### What needs to be done:
Skip all pictures, then print the remaining material exactly.

### Material:
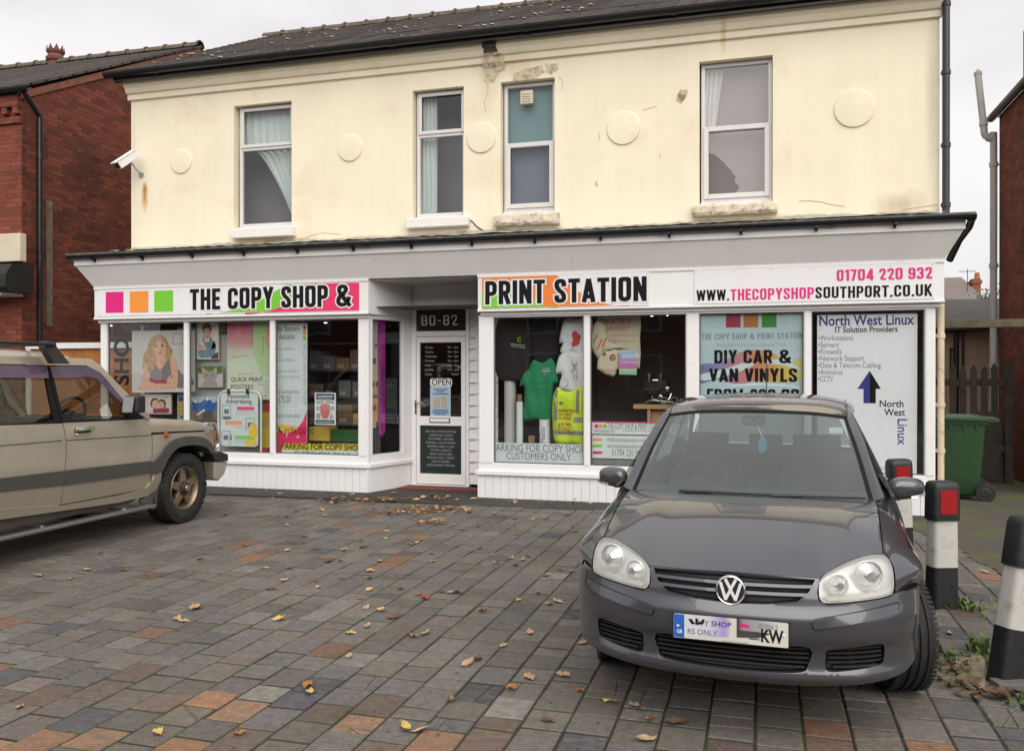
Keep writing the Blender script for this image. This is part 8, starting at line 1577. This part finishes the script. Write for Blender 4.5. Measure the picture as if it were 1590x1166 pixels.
# door handle, indicator
a, b = z5(400, 560), z5(498, 502); S(panel(rrect(a[0], a[1], b[0], b[1], .012), (), .05, lambda y, z: (Gs(y, z) + .008, y, z), (-.01, 0, 0)), 'handle_plate', M['gold'], fd, smooth=True, auto=50)
S(MB().box(XS + .002, a[0] + .02, b[1] - .05, XS + .014, b[0] - .03, b[1] - .015), 'handle_recess', M['blackplastic'], fd); S(MB().box(XS + .004, a[0] + .015, a[1] + .05, XS + .035, b[0] - .004, a[1] + .085).lathe([(0, .012), (.012, .011), (.013, .001)], (XS + .005, a[0] + .03, a[1] + .022), 'x', 12), 'handle', M['chrome'], fd, bevel=.006)
c = z5(910, 550); S(MB().lathe([(-.005, .032), (.015, .030), (.024, .018), (.026, .001)], (Gs(*c), c[0], c[1]), 'x', 18), 'side_indicator', pm('amber_repeater', (.35, .08, .03), .25), smooth=True)
# sill, step bar, mud flap
sl = [(5.2, z5(0, 955)[1]), z5(0, 955), z5(330, 935), z5(640, 880), z5(800, 840), z5(838, 790), z5(862, 750), z5(882, 752), z5(876, 800), z5(850, 850), z5(800, 885), z5(640, 920), z5(330, 965), z5(0, 1012), (5.2, z5(0, 1012)[1])]
both(lambda: sp(sl, off=.012, step=.05, inward=.12), 'sill', M['gold'], smooth=True, auto=50)
both(lambda: sp([(5.2, .42), z5(330, 968), z5(800, 890), z5(850, 860), z5(720, 930), (5.2, .30)], off=-.05, inward=.05), 'under_sill', pm('dusty_underbody', (.11, .095, .075), .8, var=.3, vs=4), smooth=True)
s0, s1 = z5(40, 1092), z5(780, 946); mb = MB().obox((XS + .05, (s0[0] + s1[0]) / 2 - .35, .272), (.045, 0, 0), (0, (s1[0] - s0[0]) / 2 + .35, 0), (0, 0, .018))
for y in (5.0, 6.0, 7.0): mb.box(XS - .25, y, .28, XS + .04, y + .04, .30)
both(lambda: mb, 'side_step', M['alu'], bevel=.012)
fp = [z5(882, 758), z5(878, 850), z5(868, 930), z5(838, 958), z5(790, 940), z5(765, 905), z5(830, 870), z5(866, 800)]; both(lambda: sp(smooth(fp, 2), off=.004, step=.05, inward=.02), 'mud_flap', pm('mud_flap_grey', (.10, .092, .080), .7, var=.2), smooth=True)
# greenhouse
F1 = [z5(340, 484), z5(300, 330), z5(264, 168), z5(380, 166), z5(470, 170), z5(545, 208), z5(615, 288), z5(700, 388), z5(796, 460)]
g1 = [z5(352, 470), z5(318, 330), z5(284, 182), z5(380, 180), z5(465, 184), z5(532, 218), z5(598, 292), z5(660, 364), z5(692, 402), z5(692, 455)]
both(lambda: sp(F1, [g1], off=-.002, inward=.02), 'window_surround', M['black'], fd, smooth=True, auto=60)
both(lambda: sp(g1, off=-.014, rim=False, step=.2), 'side_glass', M['suvglass'], fd, smooth=True)
dfl = [z5(268, 172), z5(380, 170), z5(470, 173), z5(545, 211), z5(615, 291), z5(702, 392), z5(684, 398), z5(630, 345), z5(560, 272), z5(525, 240), z5(470, 228), z5(350, 238), z5(288, 236)]
both(lambda: sp(dfl, off=.014, step=.05, inward=.01), 'wind_deflector', M['purple'], fd, smooth=True, auto=60)
F2 = [z5(334, 486), z5(295, 330), z5(258, 168), z5(0, 160), (5.1, z5(0, 160)[1]), (5.1, z5(0, 492)[1])]
g2 = [z5(300, 476), z5(270, 330), z5(243, 182), z5(0, 176), (5.2, z5(0, 176)[1]), (5.2, z5(0, 484)[1])]
both(lambda: sp(F2, [g2], off=-.002), 'window_surround', M['black'], smooth=True, auto=60); both(lambda: sp(g2, off=-.014, rim=False, step=.2), 'side_glass', M['suvglass'], smooth=True)
d2 = [z5(255, 172), z5(0, 164), (5.15, z5(0, 164)[1]), (5.15, z5(0, 236)[1]), z5(0, 234), z5(262, 238)]; both(lambda: sp(d2, off=.012, inward=.01), 'wind_deflector', M['purple'], smooth=True, auto=60)
tz = z5(0, 160)[1]; both(lambda: sp([(5.095, 1.187), (5.095, tz), (4.42, tz), (4.25, 1.187)], [[(5.0, 1.23), (5.0, tz - .05), (4.52, tz - .05), (4.38, 1.23)]]), 'rear_pillar', M['gold'], smooth=True, auto=60); both(lambda: sp([(5.0, 1.23), (5.0, tz - .05), (4.52, tz - .05), (4.38, 1.23)], off=-.012, rim=False, step=.2), 'side_glass', M['suvglass'])
# A pillar and cant rail in body colour, roof
ap = [z5(472, 168), z5(478, 128), z5(512, 142), z5(560, 178), z5(640, 262), z5(722, 345), z5(812, 430), z5(822, 470), z5(798, 458), z5(702, 386), z5(617, 286), z5(547, 206)]
both(lambda: sp(smooth(ap, 2), off=.004, step=.05), 'windscreen_pillar', M['gold'], smooth=True, auto=60)
cr_ = [(4.4, tz + .0), z5(0, 158), z5(258, 165), z5(474, 167), z5(480, 129), z5(300, 121), z5(0, 116), (4.4, z5(0, 116)[1])]; both(lambda: sp(cr_, off=.004, step=.08), 'roof_rail', M['gold'], smooth=True, auto=60)
zr = z5(0, 116)[1]; rows = []
for y, dz, dx in ((4.35, -.02, .0), (5.0, .02, 0), (5.9, .025, 0), (6.35, .015, 0), (6.62, -.008, .01)):
    x = Gs(5.5, zr) - dx; rows.append([(x, y, zr + dz * .2 - .004), (x - .08, y, zr + dz + .03), (x - .35, y, zr + dz + .05), (XC, y, zr + dz + .055)])
S(MB().grid(patch(rows, 14, 12)).mirror(0, XC), 'roof', M['gold'], smooth=True, auto=60)
xa_ = Gs(7.38, 1.16) - .06; xt_ = Gs(6.6, 1.7) - .02; S(MB().grid(patch([[(xa_, 7.40, 1.165), (XC + .3, 7.46, 1.175), (XC, 7.47, 1.178)], [(xt_, 6.64, zr + .0), (XC + .3, 6.68, zr + .035), (XC, 6.68, zr + .04)]], 6, 8)).mirror(0, XC), 'windscreen', M['suvglass'], smooth=True); S(MB().box(-7.45, 7.36, 1.12, -6.05, 7.48, 1.165), 'scuttle', M['blackplastic'])
S(MB().box(-7.5, 4.28, .45, -6.0, 4.33, 1.187), 'tailgate', M['gold']); S(MB().quad((-7.4, 4.3, 1.19), (-6.1, 4.3, 1.19), (-6.2, 4.42, 1.68), (-7.3, 4.42, 1.68)), 'rear_window', M['suvglass'])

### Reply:
Keep writing the Blender script for this image. This is part 8, starting at line 1577. This part finishes the script. Write for Blender 4.5. Measure the picture as if it were 1590x1166 pixels.
# door handle, indicator
a, b = z5(400, 560), z5(498, 502); S(panel(rrect(a[0], a[1], b[0], b[1], .012), (), .05, lambda y, z: (Gs(y, z) + .008, y, z), (-.01, 0, 0)), 'handle_plate', M['gold'], fd, smooth=True, auto=50)
S(MB().box(XS + .002, a[0] + .02, b[1] - .05, XS + .014, b[0] - .03, b[1] - .015), 'handle_recess', M['blackplastic'], fd); S(MB().box(XS + .004, a[0] + .015, a[1] + .05, XS + .035, b[0] - .004, a[1] + .085).lathe([(0, .012), (.012, .011), (.013, .001)], (XS + .005, a[0] + .03, a[1] + .022), 'x', 12), 'handle', M['chrome'], fd, bevel=.006)
c = z5(910, 550); S(MB().lathe([(-.005, .032), (.015, .030), (.024, .018), (.026, .001)], (Gs(*c), c[0], c[1]), 'x', 18), 'side_indicator', pm('amber_repeater', (.35, .08, .03), .25), smooth=True)
# sill, step bar, mud flap
sl = [(5.2, z5(0, 955)[1]), z5(0, 955), z5(330, 935), z5(640, 880), z5(800, 840), z5(838, 790), z5(862, 750), z5(882, 752), z5(876, 800), z5(850, 850), z5(800, 885), z5(640, 920), z5(330, 965), z5(0, 1012), (5.2, z5(0, 1012)[1])]
both(lambda: sp(sl, off=.012, step=.05, inward=.12), 'sill', M['gold'], smooth=True, auto=50)
both(lambda: sp([(5.2, .42), z5(330, 968), z5(800, 890), z5(850, 860), z5(720, 930), (5.2, .30)], off=-.05, inward=.05), 'under_sill', pm('dusty_underbody', (.11, .095, .075), .8, var=.3, vs=4), smooth=True)
s0, s1 = z5(40, 1092), z5(780, 946); mb = MB().obox((XS + .05, (s0[0] + s1[0]) / 2 - .35, .272), (.045, 0, 0), (0, (s1[0] - s0[0]) / 2 + .35, 0), (0, 0, .018))
for y in (5.0, 6.0, 7.0): mb.box(XS - .25, y, .28, XS + .04, y + .04, .30)
both(lambda: mb, 'side_step', M['alu'], bevel=.012)
fp = [z5(882, 758), z5(878, 850), z5(868, 930), z5(838, 958), z5(790, 940), z5(765, 905), z5(830, 870), z5(866, 800)]; both(lambda: sp(smooth(fp, 2), off=.004, step=.05, inward=.02), 'mud_flap', pm('mud_flap_grey', (.10, .092, .080), .7, var=.2), smooth=True)
# greenhouse
F1 = [z5(340, 484), z5(300, 330), z5(264, 168), z5(380, 166), z5(470, 170), z5(545, 208), z5(615, 288), z5(700, 388), z5(796, 460)]
g1 = [z5(352, 470), z5(318, 330), z5(284, 182), z5(380, 180), z5(465, 184), z5(532, 218), z5(598, 292), z5(660, 364), z5(692, 402), z5(692, 455)]
both(lambda: sp(F1, [g1], off=-.002, inward=.02), 'window_surround', M['black'], fd, smooth=True, auto=60)
both(lambda: sp(g1, off=-.014, rim=False, step=.2), 'side_glass', M['suvglass'], fd, smooth=True)
dfl = [z5(268, 172), z5(380, 170), z5(470, 173), z5(545, 211), z5(615, 291), z5(702, 392), z5(684, 398), z5(630, 345), z5(560, 272), z5(525, 240), z5(470, 228), z5(350, 238), z5(288, 236)]
both(lambda: sp(dfl, off=.014, step=.05, inward=.01), 'wind_deflector', M['purple'], fd, smooth=True, auto=60)
F2 = [z5(334, 486), z5(295, 330), z5(258, 168), z5(0, 160), (5.1, z5(0, 160)[1]), (5.1, z5(0, 492)[1])]
g2 = [z5(300, 476), z5(270, 330), z5(243, 182), z5(0, 176), (5.2, z5(0, 176)[1]), (5.2, z5(0, 484)[1])]
both(lambda: sp(F2, [g2], off=-.002), 'window_surround', M['black'], smooth=True, auto=60); both(lambda: sp(g2, off=-.014, rim=False, step=.2), 'side_glass', M['suvglass'], smooth=True)
d2 = [z5(255, 172), z5(0, 164), (5.15, z5(0, 164)[1]), (5.15, z5(0, 236)[1]), z5(0, 234), z5(262, 238)]; both(lambda: sp(d2, off=.012, inward=.01), 'wind_deflector', M['purple'], smooth=True, auto=60)
tz = z5(0, 160)[1]; both(lambda: sp([(5.095, 1.187), (5.095, tz), (4.42, tz), (4.25, 1.187)], [[(5.0, 1.23), (5.0, tz - .05), (4.52, tz - .05), (4.38, 1.23)]]), 'rear_pillar', M['gold'], smooth=True, auto=60); both(lambda: sp([(5.0, 1.23), (5.0, tz - .05), (4.52, tz - .05), (4.38, 1.23)], off=-.012, rim=False, step=.2), 'side_glass', M['suvglass'])
# A pillar and cant rail in body colour, roof
ap = [z5(472, 168), z5(478, 128), z5(512, 142), z5(560, 178), z5(640, 262), z5(722, 345), z5(812, 430), z5(822, 470), z5(798, 458), z5(702, 386), z5(617, 286), z5(547, 206)]
both(lambda: sp(smooth(ap, 2), off=.004, step=.05), 'windscreen_pillar', M['gold'], smooth=True, auto=60)
cr_ = [(4.4, tz + .0), z5(0, 158), z5(258, 165), z5(474, 167), z5(480, 129), z5(300, 121), z5(0, 116), (4.4, z5(0, 116)[1])]; both(lambda: sp(cr_, off=.004, step=.08), 'roof_rail', M['gold'], smooth=True, auto=60)
zr = z5(0, 116)[1]; rows = []
for y, dz, dx in ((4.35, -.02, .0), (5.0, .02, 0), (5.9, .025, 0), (6.35, .015, 0), (6.62, -.008, .01)):
    x = Gs(5.5, zr) - dx; rows.append([(x, y, zr + dz * .2 - .004), (x - .08, y, zr + dz + .03), (x - .35, y, zr + dz + .05), (XC, y, zr + dz + .055)])
S(MB().grid(patch(rows, 14, 12)).mirror(0, XC), 'roof', M['gold'], smooth=True, auto=60)
xa_ = Gs(7.38, 1.16) - .06; xt_ = Gs(6.6, 1.7) - .02; S(MB().grid(patch([[(xa_, 7.40, 1.165), (XC + .3, 7.46, 1.175), (XC, 7.47, 1.178)], [(xt_, 6.64, zr + .0), (XC + .3, 6.68, zr + .035), (XC, 6.68, zr + .04)]], 6, 8)).mirror(0, XC), 'windscreen', M['suvglass'], smooth=True); S(MB().box(-7.45, 7.36, 1.12, -6.05, 7.48, 1.165), 'scuttle', M['blackplastic'])
S(MB().box(-7.5, 4.28, .45, -6.0, 4.33, 1.187), 'tailgate', M['gold']); S(MB().quad((-7.4, 4.3, 1.19), (-6.1, 4.3, 1.19), (-6.2, 4.42, 1.68), (-7.3, 4.42, 1.68)), 'rear_window', M['suvglass'])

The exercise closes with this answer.